Reviewing the history and causes of climatic change and evaluating regional models, this New Naturalist volume offers an important analysis of climatic variations. This edition is produced from an original copy by William Collins.
Much has happened in our knowledge of climate and weather over the past fifty years. The recording of relations between weather and natural history has continued to be of constant interest, with the weather providing a continual and essential backdrop to natural history accounts. But the significance of this backdrop has been very much widened by our better understanding of climate change and its effects on flora, fauna and biodiversity and also by our increased knowledge of historical climates and weather events.

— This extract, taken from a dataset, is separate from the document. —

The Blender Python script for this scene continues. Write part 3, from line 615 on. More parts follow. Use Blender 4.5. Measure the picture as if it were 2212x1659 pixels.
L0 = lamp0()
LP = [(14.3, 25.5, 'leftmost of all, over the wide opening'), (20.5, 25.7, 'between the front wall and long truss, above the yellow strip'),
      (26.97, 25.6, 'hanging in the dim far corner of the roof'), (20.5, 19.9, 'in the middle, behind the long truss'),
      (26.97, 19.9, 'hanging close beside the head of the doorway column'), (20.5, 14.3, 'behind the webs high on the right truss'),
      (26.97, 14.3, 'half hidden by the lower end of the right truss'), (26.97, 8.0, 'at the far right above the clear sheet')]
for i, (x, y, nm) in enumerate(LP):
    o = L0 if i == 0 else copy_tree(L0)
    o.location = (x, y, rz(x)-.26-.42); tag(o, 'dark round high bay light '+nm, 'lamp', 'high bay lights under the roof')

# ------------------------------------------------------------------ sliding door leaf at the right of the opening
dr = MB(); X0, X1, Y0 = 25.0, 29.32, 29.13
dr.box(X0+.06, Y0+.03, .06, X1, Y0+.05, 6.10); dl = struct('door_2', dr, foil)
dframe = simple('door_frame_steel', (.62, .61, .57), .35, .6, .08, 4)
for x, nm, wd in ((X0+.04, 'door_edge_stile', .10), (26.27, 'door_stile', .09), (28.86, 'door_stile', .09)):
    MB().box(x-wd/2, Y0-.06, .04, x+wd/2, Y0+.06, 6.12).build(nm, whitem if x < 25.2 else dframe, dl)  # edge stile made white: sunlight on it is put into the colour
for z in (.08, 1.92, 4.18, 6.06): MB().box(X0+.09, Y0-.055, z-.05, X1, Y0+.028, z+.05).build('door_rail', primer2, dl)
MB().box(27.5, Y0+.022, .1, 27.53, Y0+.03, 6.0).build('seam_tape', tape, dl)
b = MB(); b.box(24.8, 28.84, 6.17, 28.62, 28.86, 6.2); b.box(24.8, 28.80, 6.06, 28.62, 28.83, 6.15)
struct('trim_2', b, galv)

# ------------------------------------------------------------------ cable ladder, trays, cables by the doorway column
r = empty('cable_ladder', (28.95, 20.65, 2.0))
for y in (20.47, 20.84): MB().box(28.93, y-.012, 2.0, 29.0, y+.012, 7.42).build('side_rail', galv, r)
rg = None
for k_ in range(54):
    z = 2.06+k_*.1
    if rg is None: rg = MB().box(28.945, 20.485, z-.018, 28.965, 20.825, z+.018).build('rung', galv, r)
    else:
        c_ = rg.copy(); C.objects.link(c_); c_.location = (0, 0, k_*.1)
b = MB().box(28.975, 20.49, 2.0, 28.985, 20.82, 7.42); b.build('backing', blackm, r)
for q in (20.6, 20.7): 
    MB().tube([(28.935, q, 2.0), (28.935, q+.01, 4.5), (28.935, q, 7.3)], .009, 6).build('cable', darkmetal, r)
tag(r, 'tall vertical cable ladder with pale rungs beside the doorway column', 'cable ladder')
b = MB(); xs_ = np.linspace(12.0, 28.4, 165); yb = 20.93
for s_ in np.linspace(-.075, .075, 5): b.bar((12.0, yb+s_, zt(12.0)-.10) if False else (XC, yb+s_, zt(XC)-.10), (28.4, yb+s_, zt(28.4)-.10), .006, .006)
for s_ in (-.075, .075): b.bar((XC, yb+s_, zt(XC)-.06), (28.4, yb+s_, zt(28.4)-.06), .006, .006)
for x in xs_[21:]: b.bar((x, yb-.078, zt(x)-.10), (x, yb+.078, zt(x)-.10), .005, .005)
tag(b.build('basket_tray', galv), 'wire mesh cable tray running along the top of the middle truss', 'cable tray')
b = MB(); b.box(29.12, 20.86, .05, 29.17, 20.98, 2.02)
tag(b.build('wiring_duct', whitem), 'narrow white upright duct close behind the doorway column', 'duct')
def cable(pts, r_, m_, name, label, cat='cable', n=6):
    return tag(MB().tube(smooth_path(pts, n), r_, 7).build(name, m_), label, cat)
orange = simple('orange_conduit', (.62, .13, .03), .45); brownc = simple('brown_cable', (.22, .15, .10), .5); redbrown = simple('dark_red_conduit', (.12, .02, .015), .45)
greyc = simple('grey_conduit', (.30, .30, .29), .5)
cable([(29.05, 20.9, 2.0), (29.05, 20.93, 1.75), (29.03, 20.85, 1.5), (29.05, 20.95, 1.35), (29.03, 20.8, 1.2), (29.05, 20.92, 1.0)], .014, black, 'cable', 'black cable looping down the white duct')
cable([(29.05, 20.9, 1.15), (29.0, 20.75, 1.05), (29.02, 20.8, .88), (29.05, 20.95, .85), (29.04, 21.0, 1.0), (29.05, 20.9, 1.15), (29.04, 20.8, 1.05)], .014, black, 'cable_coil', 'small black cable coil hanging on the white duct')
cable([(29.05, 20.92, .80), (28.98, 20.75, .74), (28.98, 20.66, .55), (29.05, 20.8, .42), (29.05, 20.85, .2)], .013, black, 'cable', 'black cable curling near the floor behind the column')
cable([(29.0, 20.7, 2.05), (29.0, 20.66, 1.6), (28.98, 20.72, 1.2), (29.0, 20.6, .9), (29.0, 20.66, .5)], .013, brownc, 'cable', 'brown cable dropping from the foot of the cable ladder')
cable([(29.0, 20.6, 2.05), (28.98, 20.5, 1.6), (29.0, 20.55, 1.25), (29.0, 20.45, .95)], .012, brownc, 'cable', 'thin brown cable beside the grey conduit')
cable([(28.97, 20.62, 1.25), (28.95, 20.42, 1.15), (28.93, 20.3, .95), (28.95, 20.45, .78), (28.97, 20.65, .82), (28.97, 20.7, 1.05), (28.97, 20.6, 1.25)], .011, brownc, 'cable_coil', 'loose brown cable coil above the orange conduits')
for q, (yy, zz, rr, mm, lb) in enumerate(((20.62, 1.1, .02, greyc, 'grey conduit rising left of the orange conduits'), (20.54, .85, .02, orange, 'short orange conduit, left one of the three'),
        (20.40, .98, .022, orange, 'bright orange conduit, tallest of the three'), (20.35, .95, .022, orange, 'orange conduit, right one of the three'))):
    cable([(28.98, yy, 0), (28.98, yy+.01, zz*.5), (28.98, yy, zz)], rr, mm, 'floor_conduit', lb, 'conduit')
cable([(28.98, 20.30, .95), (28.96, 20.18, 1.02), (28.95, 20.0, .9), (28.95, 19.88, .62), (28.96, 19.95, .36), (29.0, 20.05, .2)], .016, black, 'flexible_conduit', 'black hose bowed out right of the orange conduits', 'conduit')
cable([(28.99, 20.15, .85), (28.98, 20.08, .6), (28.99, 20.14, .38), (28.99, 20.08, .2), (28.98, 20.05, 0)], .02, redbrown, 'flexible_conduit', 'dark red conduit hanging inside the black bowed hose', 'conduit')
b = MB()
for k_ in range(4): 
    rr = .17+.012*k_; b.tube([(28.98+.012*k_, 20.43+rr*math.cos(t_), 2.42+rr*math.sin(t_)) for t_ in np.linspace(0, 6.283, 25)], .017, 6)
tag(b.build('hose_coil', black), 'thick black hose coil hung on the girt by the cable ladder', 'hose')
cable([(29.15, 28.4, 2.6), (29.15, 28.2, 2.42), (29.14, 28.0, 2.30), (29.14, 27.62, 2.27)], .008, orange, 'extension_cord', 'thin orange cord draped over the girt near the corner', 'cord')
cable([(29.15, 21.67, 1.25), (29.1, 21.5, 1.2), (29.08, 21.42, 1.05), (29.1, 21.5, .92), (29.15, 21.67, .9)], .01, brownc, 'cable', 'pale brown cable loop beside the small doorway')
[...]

In this timely addition to the New Naturalist Library, leading climatologist John Kington offers a comprehensive and up-to-date survey of the diverse climate of the British Isles. Examining the ways in which regional climates evolve from the interplay of meteorological conditions and geography of the British Isles, the author analyses the climatic characteristics and provides a historical overview of changing weather patterns, which is complemented by fascinating and never-before published photographs.
Kington reviews the many ways in which people have observed and recorded weather conditions throughout the ages. It is a story based on a rich and varied resource stretching back 2000 years. This approach has allowed climatic trends, anomalies and extremes to be identified over the past two millennia, putting our present experience of weather into striking perspective.
Customer Reviews:
Disappointing weather
by Stephen Mott in United Kingdom
"Climate and Weather - I looked up various years from my childhood and reminisced. But... is this what the NN series is supposed to be about? I am slightly disappointed with Climate and Weather. I had hoped for more in-depth analysis of what happens season to season and looking at trends. It is summarised far too much, I think. It would have been useful to have some sectional diagrams through a cold front, warm front and especially a back-bent occlusion. What does that look like in a section? How do the air masses relate spatially? While it is fascinating to see synoptic charts of the weather the Spanish Armada faced, why is the most recent 20th Century synoptic chart used that of January 1953? What about June 1976 – the year of the long drought, or October 1987, the year of the worst gales? I do not think the choice of photographs is terribly illuminating: could someone please tell me what the two very similar photos of Putney Heath in 1895 (figs. 90 and 91, page 383) are meant to show. Surely just one of them would be sufficient?
Chapter 9 and the whole of Part 2 could have been conflated and reduced and allowed space for looking in greater detail at human impact on the climate and weather. These reads like a compilation of somebody's weather notes and as such it is repetitive and somewhat dull. The Editors' preface remarks that "..reflects circumstances that will have affected our fauna and flora in times past". What would be nice to know is how these climatic and weather circumstances affected our flora and fauna and what the current trends in our climate might imply for our natural history. An opportunity missed. I don't have access to the learned journals which might contain this stuff, (I'm a geologist by training) so a digest of it would have been welcome. Sadly, the book comes over as a rather hurried compilation of detail. I suppose that is a useful thing to have, but has the book done enough to "present results of modern scientific research"? (Collins NN aim for the series.) I leave it to others to put a differing view forward on that and the other points I have raised.
This is not the best New Naturalist to have been published; it compares very poorly with such as Bird Migration and it comes no where near the quality of the much earlier volume by Gordon Manley Climate and the British Scene. A very disappointing book in many ways."